As much as I feel called to be a minister, one of my most satisfying work experiences happened between semesters, during a five-week internship at a construction company. There was not much meaning to extract besides the physical task at hand (I could only remind everyone so many times that Jesus was a carpenter before we had to figure out how to move a wall back five inches). Then again, I don’t think I’ve ever felt so proud after moving a 400-lb cast iron bathtub from a second story bathroom.

While working Jesus’ first profession, I was reminded that the world was much larger than my own sense of calling and that God was working far outside the borders I had designated for Him. At that moment, the fact that God had a purpose for me and those around me was crystal clear. Something had been accomplished, but it wasn’t the kind that you posted about on Facebook. It was simply a job well done — no hidden purpose necessary.
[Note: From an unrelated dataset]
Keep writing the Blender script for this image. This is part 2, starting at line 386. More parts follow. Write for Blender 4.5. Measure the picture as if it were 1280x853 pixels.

No job is immune from the curse of the ground, clergy or not, which seems like another way of saying that work is not a blessing of greater purpose. The job is its own reward, even with its unforeseen downsides.

The Apostle Paul, someone who knew well the pitfalls of a higher calling, wrote to the people of Corinth, “What do you have that you did not receive?” (1 Cor 4:7). One’s purpose is not something generated from within or the fruits of one’s labor without, but simply a passing on of what has already been given in Christ. The primary job of a minister of the Gospel is not to give the Gospel, but to receive the Gospel. It is by receiving the Gospel that you’re able to pass it on. It is also the only thing that will allow anyone to be “sustained and encouraged to persevere to the end” (1 Cor 1:8). While we may feel a sense of calling to do whatever it is we’re doing, one’s purpose does not come from the calling itself, but from the One who calls.